A little lesson from Miss Bakaire on the essentials of fabulousness - a headpiece to die for, a couple of insinuating numbers, and a deathless belief in one's own mythos. Even here, with all the limitations of an early-TV variety special, in Germany yet, Josephine demonstrates why she was one of the very great sensations and, among other things, a matchless dancer...


  1. Il y a seulement un Josephine, elle était spectaculaire!

  2. I do believe that was just dandy. what a gal !

  3. now now felix, let's not forget our consecutio temporum, or anon will come out of the woodwork and reprehend us for our grammar once again

    il n'y avait qu'une seule Josephine, elle était spectaculaire


    il n'y a qu'une seule Josephine, elle est spectaculaire

    (somehow the present tense appeals to me, Josephine never really left us)

    for a moment now i swear that i heard the voice of mademoiselle Chatpuant, my french teacher at primary school - an unusually tall woman who walked to school accompanied by a big cat with an equally nasty temperament and pungent fishy odour, which years later brought up a few totally unfounded theories on why he was the only beneficiary in the old maid's testament - but that's a separate story although it still concerns la langue française in a way.

  4. She didn't say anything about not touching her bananas.

    Oh there's kabuki and Felix. Hello ladies.

  5. M.Fellini- my whole-hearted apologies. Like many Americans (I'm embarrassed to admit), I only speak English. So this is what happens when you rely on a web translation page without the knowledge to back it up.

    But also from the bottom of my heart and in English: Josephine is (was) (always will be) a treasure.

    Oh MJ, you still here?

  6. Ah, mes amours, along with Lucia I wholeheartedly endorse attacked les langues straight on. With un peu of French, un po of Italian, and, for me, even shwayat Arabic, we can face even the most peremptory of anons!

    And lovely to see you all; so sorry to have been distracted of late. Trying to see what we can do about that, but really, la bella vita can be vy vy tarsome...

  7. For most of it, there's an unfortunate focus on the ill-tailored bodice of her dress and one has an almost shameful preoccupation with what is going on down there, under her skirt.

    You say she's a matchless dancer but in the second one when she breaks free from the tight camera angle, I can't help feeling that she resembles nothing so much as the way one's parents get down on the dancefloor. A lot of enthusiasm but slightly weird.

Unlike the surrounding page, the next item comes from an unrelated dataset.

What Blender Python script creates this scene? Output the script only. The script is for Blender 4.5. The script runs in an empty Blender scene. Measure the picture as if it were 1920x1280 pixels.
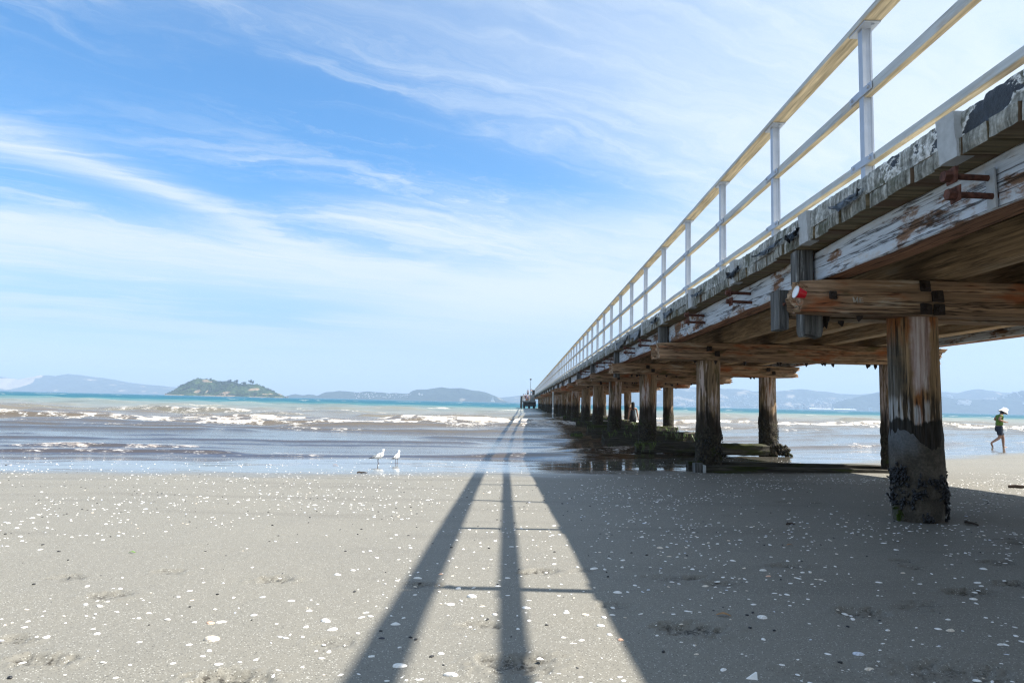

  8. No apologies are necessary my dear Felix. While you make your best in French, here in Brussels we contemplate the possibility of adding yet more languages to the babylon that is the EU.

    When former Yugoslav states join the European Union, their individual languages will become institutionalised, with official documents translated also in Serbian, Croatian, Bosnian, and Montenegrin, on top of the other 23 current official languages.

    I read on an article on the that Montenegrin is spoken by 630,000 inhabitants and apparently it is not more different from Serbian, than English spoken in Long Island is from English spoken in New Jersey.

    That creates a certain discomfort for the 9 million people speaking Catalan or the 5 million people who speak Lombard, for instance, as their languages are not official languages of the European Union.

    However nobody wrapped up the whole European linguistic dilemma better than Mrs Amplebosom, a surprisingly young looking project manager I happened to work with in London, who was not afraid to dress daringly and show her decolletessen. 'I speak two languages,' she said one day while solemnly swaying her statuesque ampullae with anticipation, 'English and Foreign.'

  9. is she playing any rooms in town? i'd just love to see her this week.

  10. While I am left wondering, Norma, whether you mean Josephine or Mrs. Amplebosom, I'll presume the former.

    All I can say is that in a perfect world, she is forever playing at the Folies (closing the secnod act with her Mary, Queen of Scots number), while stealing off one or two nights a week for a late night set at Bricktop's. At which, of course, you and I, Thom and TJB, Felix and Pennee, and a few select others have a standing table ringside.

  11. Didn't I catch Mrs. Amplebosom playing Belle Poitrine in the Islington Community Theatre production of Little Me a few years back?